Calculating the Statute of Limitations:
- Add six months to the last date of activity on the account (payment or otherwise).
- Add the number of years for your state’s statute of limitations.
- After this date, your creditors can no longer successfully file suit, as long as you can prove that the statute of limitations has expired.
Example:
- You opened an account in May of 2015 and stopped making payments on June 3rd, 2016. Add six months to June 3rd for a date of December 3rd, 2016.
- Your state’s statute of limitations is 4 years. Add 4 years to December 3rd.
- Your creditors can no longer sue you for payment of that debt after December 3, 2020.
How to Find Your State’s Statute of Limitations
It’s easy to find the details on your state’s specific statute of listings. We provide a comprehensive resource guide for you here. Each state’s time limits are broken up into four separate debt categories:
- Open-ended account: This includes any revolving debts like credit cards and retail store cards, as well as lines of credit.
- Oral agreement: Any promise that was made verbally, but wasn’t written down.
- Written agreement: A loan or other agreement with terms signed by both you and a creditor.
- Promissory note: A loan with specific terms on how often certain amounts should be paid, what interest is charged, and by what date. Common examples include mortgages and student loans.
The length of the statute of limitations for each type of debt can vary greatly by each state. California, for example, has only a two-year limit for oral agreements but has a four-year limit for the other three types of debt.

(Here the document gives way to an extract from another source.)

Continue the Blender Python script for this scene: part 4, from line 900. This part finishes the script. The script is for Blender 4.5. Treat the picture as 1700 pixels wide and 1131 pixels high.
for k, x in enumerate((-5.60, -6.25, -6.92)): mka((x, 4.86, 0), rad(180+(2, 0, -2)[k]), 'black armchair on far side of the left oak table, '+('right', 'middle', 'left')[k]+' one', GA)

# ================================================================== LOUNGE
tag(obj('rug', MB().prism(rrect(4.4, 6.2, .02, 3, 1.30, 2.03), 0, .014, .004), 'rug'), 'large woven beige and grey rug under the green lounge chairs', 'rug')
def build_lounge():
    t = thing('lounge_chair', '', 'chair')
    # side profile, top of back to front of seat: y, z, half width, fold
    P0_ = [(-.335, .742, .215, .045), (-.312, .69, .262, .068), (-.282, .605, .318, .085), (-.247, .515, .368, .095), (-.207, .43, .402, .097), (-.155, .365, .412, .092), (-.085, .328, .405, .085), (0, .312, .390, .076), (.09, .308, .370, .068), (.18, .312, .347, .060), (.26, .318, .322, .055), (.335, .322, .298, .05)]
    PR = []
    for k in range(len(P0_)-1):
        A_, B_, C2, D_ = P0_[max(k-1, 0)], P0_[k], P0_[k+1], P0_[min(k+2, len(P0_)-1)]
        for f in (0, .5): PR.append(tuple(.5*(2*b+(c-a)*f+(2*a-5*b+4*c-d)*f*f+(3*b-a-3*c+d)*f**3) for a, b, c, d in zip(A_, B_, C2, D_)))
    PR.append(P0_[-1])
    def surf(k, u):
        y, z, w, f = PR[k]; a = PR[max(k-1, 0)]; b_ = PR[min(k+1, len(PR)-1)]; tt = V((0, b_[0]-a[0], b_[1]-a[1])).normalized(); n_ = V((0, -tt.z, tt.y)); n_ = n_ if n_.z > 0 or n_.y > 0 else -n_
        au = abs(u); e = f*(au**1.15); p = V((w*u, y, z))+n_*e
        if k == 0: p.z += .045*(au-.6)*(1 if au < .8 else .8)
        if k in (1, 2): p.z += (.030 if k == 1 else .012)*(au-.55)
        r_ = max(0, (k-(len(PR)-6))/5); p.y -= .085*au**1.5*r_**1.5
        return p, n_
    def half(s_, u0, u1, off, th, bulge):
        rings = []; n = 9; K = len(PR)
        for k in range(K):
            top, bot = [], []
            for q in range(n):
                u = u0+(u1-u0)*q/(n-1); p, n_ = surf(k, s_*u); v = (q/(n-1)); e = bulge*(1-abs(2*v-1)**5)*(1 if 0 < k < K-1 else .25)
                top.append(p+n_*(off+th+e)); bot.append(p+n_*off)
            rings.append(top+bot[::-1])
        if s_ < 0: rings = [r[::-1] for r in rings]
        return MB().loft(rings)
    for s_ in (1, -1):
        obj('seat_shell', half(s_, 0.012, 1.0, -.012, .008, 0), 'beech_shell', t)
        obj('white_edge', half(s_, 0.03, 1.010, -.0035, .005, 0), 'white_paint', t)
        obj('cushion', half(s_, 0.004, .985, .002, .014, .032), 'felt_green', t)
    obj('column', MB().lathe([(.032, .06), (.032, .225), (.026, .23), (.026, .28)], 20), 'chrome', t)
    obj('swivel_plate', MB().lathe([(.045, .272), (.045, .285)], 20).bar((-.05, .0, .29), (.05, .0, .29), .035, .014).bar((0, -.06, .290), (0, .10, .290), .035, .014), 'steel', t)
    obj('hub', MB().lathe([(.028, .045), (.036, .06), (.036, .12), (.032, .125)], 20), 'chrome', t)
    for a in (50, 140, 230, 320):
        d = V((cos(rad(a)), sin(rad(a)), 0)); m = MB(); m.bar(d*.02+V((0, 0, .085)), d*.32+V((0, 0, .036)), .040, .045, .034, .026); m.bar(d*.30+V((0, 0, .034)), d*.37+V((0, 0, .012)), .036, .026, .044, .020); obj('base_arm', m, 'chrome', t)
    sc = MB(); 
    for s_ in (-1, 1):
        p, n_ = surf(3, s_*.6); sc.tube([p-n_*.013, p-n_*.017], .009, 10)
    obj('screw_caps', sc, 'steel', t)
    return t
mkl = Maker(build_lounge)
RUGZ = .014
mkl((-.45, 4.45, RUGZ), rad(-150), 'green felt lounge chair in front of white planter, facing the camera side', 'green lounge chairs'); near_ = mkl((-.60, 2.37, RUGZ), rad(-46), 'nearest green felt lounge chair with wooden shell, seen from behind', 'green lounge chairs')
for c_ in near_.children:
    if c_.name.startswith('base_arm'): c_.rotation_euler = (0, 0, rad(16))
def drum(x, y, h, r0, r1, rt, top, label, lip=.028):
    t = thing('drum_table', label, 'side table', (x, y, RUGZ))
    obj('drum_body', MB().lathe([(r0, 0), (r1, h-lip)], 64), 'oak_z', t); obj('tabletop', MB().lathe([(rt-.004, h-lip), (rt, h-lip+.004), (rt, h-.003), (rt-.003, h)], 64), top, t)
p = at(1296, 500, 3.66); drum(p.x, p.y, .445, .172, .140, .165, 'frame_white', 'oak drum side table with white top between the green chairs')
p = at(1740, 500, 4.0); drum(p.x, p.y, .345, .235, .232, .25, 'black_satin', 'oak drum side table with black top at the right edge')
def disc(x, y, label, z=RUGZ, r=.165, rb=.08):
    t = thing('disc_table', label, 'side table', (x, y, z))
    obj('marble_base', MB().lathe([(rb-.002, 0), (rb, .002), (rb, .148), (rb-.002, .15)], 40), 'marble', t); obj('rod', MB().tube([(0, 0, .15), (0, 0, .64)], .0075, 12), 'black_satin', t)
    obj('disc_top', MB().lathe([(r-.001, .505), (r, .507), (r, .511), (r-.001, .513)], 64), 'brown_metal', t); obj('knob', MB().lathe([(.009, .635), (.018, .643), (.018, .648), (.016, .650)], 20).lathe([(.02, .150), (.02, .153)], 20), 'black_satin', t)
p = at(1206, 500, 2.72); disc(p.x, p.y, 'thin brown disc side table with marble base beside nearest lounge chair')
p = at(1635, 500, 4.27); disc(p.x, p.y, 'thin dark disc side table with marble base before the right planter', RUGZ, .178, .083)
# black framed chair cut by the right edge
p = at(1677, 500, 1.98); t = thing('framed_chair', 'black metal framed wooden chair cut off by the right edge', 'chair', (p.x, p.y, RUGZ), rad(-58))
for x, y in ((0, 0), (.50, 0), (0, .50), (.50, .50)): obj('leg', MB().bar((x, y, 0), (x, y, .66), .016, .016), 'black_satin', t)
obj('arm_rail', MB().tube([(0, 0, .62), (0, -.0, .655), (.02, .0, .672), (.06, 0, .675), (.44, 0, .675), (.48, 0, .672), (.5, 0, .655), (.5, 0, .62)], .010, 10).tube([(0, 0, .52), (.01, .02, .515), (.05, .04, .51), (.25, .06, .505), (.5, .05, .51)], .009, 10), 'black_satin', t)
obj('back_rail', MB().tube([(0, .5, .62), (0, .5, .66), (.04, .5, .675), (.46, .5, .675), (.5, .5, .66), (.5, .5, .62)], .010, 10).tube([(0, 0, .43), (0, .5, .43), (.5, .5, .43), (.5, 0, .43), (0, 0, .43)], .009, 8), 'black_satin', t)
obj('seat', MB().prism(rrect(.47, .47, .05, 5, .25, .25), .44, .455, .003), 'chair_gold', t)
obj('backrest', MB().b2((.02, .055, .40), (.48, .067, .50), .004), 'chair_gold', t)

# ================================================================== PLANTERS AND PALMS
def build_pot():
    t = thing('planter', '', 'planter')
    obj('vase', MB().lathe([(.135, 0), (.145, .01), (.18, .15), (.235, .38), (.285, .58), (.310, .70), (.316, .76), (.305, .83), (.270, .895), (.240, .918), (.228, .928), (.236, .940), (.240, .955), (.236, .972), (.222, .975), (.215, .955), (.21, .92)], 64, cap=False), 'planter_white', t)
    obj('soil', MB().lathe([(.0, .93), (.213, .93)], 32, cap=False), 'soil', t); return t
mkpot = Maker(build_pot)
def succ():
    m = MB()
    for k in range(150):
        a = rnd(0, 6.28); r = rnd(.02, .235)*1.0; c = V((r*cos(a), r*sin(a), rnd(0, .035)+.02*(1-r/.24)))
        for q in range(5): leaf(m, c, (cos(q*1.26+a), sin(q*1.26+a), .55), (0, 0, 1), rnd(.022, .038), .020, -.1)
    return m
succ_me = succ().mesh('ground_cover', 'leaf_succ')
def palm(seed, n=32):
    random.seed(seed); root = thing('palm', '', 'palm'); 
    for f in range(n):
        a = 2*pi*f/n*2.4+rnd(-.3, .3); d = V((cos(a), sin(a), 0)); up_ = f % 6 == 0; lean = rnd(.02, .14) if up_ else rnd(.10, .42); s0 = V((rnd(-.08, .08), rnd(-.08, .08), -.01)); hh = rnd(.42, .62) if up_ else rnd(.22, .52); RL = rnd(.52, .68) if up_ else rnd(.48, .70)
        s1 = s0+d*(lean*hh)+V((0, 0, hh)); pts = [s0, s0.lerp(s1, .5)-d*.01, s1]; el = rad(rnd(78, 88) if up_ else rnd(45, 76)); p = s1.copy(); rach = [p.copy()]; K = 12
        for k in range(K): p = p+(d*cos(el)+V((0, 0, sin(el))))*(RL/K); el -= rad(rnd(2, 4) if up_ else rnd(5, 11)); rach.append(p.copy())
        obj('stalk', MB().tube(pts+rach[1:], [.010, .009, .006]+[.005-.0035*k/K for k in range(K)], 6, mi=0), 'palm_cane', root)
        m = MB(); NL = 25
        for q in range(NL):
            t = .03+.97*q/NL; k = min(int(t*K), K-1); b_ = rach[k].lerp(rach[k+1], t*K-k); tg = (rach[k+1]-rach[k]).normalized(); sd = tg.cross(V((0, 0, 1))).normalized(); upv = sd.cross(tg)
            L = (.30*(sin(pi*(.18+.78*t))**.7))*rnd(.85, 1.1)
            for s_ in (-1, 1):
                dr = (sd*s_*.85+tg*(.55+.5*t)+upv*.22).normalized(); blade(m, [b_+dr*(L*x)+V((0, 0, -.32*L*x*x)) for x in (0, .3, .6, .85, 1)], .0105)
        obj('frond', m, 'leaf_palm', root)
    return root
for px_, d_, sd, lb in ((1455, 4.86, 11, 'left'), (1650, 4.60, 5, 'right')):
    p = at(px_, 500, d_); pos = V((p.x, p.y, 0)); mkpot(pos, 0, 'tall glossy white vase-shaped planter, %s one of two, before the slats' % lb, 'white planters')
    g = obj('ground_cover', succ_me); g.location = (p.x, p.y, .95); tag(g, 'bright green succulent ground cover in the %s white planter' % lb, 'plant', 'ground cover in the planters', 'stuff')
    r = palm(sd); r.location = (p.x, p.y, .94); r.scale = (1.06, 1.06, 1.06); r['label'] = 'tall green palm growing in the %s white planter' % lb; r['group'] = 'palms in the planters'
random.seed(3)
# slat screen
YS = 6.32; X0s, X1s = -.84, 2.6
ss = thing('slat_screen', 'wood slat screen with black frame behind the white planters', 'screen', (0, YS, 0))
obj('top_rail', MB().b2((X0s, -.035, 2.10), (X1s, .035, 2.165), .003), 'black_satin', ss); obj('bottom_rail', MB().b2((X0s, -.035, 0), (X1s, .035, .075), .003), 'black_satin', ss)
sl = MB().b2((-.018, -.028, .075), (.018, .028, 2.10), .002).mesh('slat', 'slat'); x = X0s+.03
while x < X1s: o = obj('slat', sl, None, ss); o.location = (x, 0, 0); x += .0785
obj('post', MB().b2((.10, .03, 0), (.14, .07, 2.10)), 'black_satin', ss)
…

Iowa is a much stricter state, requiring a ten-year statute of limitations for promissory notes and five years for everything else. Other strict states include Louisiana, Missouri, Ohio, Rhode Island, and Wyoming.
Some more lenient states include Washington, South Carolina, Oklahoma, New Hampshire, North Carolina, Mississippi, and Maryland. If you’ve moved since incurring the debt, check your terms of agreement to figure out which state’s statute of limitations applies to you. In some cases, it might be the state in which you took on the debt, not the one in which you currently live.
Understanding the Credit Reporting Period
By contrast, the credit reporting period only states how long the record will remain on your credit report, regardless of the actual time left on the statute of limitations. In most cases, after seven years, the debt will be removed from your credit report, whether or not you actually paid the debt.
Here is where things can be confusing: Say the statute of limitations is 3 years in your state, and your debt is 4 years old, with no account activity in the last 4 years. This means that the statute of limitations has passed, even though the debt is still listed on your credit report.
Debt collectors may contact you and try to get you to make a payment on this debt. But, even if you don’t pay anything, the debt will be removed in another three years.
However, if you make a payment on that account, you renew the statute of limitations. And the debt may also be re-listed as new debt. So any missed payments will once again have a negative impact on your credit score.
Dealing with Debt Collectors
Once your statute of limitations has expired, a collection agency can’t legally sue you, but that doesn’t mean they can’t keep trying to get you to pay the outstanding debt.
There is a way, however, to get the debt collector to stop attempting to collect. By sending a notification of SOL expiration letter, you can inform the creditor that you know the statute of limitations has passed and that they should stop contacting you.
Keep the language simple and straightforward and don’t claim ownership of the debt. Look at some letter templates as examples of what information you should include and what you should definitely not include for the best results.
How to Get Help with Your Credit
If you’re confused about the statute of limitations and the credit reporting period, you aren’t alone. There are several credit repair services that can help you, and that will offer sound advice of when it’s prudent to pay the bill and when it’s more prudent just to sit tight.
Getting professional advice may help you to avoid unnecessary problems with your credit score. Remember, even the slightest incorrect communication with a creditor can reset your statute of limitations.
Working with a professional puts them on the phone instead of you, so your emotions and nervousness don’t get the best of you. That way, you can successfully put old debts in the past and enjoy the benefits of having better credit.